J’ai embauché Scarlett pour Ce Que Tu Lis. La qualité des photos devrait s’améliorer.
Oh, Woody, Woody! Comment te dire, Woody! Comme tu m’avais ennuyée avec Celebrity, avec Hollywood Ending, avec Escrocs mais pas trop et même… avec Match Point.
Comme il me semblait loin, l’heureux temps des Diane Keaton pétulantes dans des galeries new-yorkaises, des Mia Farrow fragilement bousculées par la littérature, le jazz et les psys dans un Manhattan frénétiquement snob, des couples qui valsent pour mieux se refaire, des hyponcodriaques qui se soignent chez les Hare Krishnas… Woody, comme tu m’avais manqué!
Quand tout à coup, cette année, tu as décidé de tout remettre - femmes intellos ou femmes fragiles, hystéros sublimes, artistes ridiculement maudits, glamour cérébral - dans un grand et joyeux bol à mixer, et de nous servir une margarita sacrément fraîche et bien dosée, en alcool comme en sucre : Vicky Cristina Barcelona.

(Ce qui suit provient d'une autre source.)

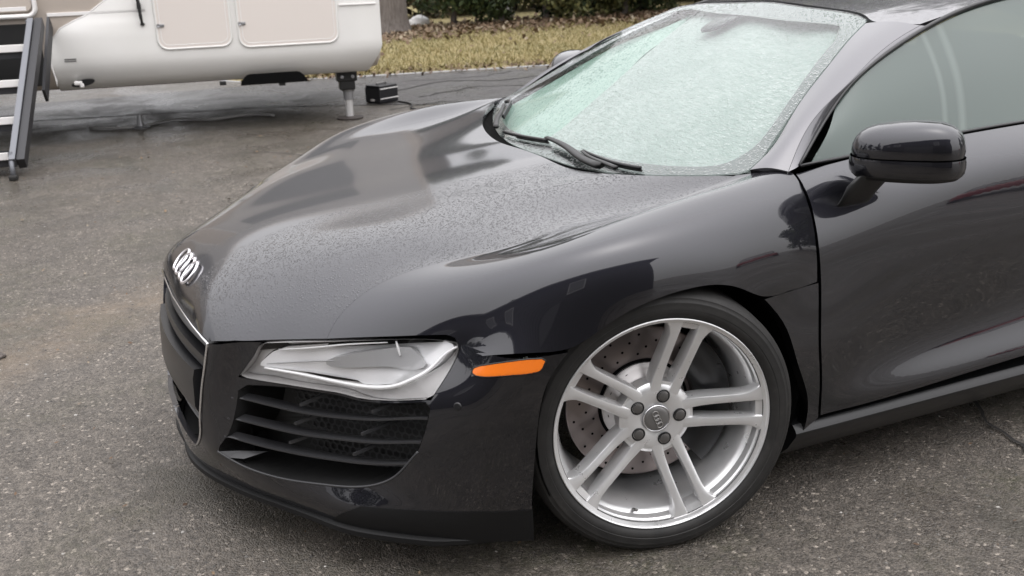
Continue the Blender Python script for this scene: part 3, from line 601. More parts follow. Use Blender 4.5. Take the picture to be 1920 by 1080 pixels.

Je n’aimais pas du tout la miss Johansson, pourtant : je lui trouvais la grâce d’un éléphant de mer enceint, et l’œil aussi vif qu’une bernique énervée. Dans Vicky Cristina Barcelona, elle est cependant, comment dire là aussi… Marilynesque. Une déesse de blondeur et de sensualité, une pochette surprise pleine de bonbons au miel. Je n’étais pas fana de Javier Bardem non plus : sa prestation dans No country for old men des Frères Cohen m’avait glacée les sangs - c’était le but, puisqu’il y incarnait un tueur implacable. Il y arborait une coupe de cheveux à la Mireille Matthieu qui lui laissait peu de chances d’entrer un jour dans mon lit imaginaire. Or, depuis Vicky Cristina Barcelona, je suis en train de lui broder un oreiller à son nom. Quant à Pénélope Cruz, disons qu’elle m’avait étonnée dans le beau Volver d’Almodovar, mais qu’il me fallait plus qu’une chanson en play-back et un faux-cul pour achever de me séduire. C’est chose faite. Dans ton dernier film, Woody, tu en as fait une icône du burlesque trash.
Oui, merci, Woody. Deux femmes (Scarlett Johansson et Rebecca Hall) qui partent à Barcelone pour les vacances et qui, accessoirement, se cherchent. Rencontrent un objet du désir (Javier Bardem) qui semble jouer au Don Juan mais n’est finalement, lui aussi, qu’une victime de l’amour et en particulier de son ex-femme flamboyante (Penelope Cruz). Marivaudage en vue? Of course. Jeux de l’amour et du hasard! Ca badine sec à Barcelone, et rien de tout ça n’est vraiment sérieux. Woody renoue avec ses légèretés délicieuses, celles qui ont fait de lui le grand réalisateur des couples danseurs et rieurs de Maris et femmes, de Comédie érotique d’une nuit d’été, d’Hannah et ses soeurs… le tout dans une veine moderne, avec des personnages qui n’empruntent rien à ceux des années 70 et 80, outre leur grâce et leur raffinement à l’américaine. Quel régal, quel enchantement que cette douce comédie, dans laquelle Woody Allen creuse une fois de plus un sillon qu’il partage avec Shakespeare, celui de la recherche des contingences du sentiment amoureux. C’est par là qu’il échappe au néant cinématographique que pourrait être Vicky Cristina Barcelona. Ce n’est pas une comédie sentimentale de plus, non. Un scénario en béton, où les ficelles un peu grosses sont là pour être grosses ; farce délicate s’il en est, interprétée avec un enthousiasme débordant par tous ses formidables acteurs. La caméra et le spectateur se délectent de la beauté de la ville, des paysages et des visages des personnages.
En cas de petit coup de blues - surtout sentimental - fuyez à Barcelone avec Woody!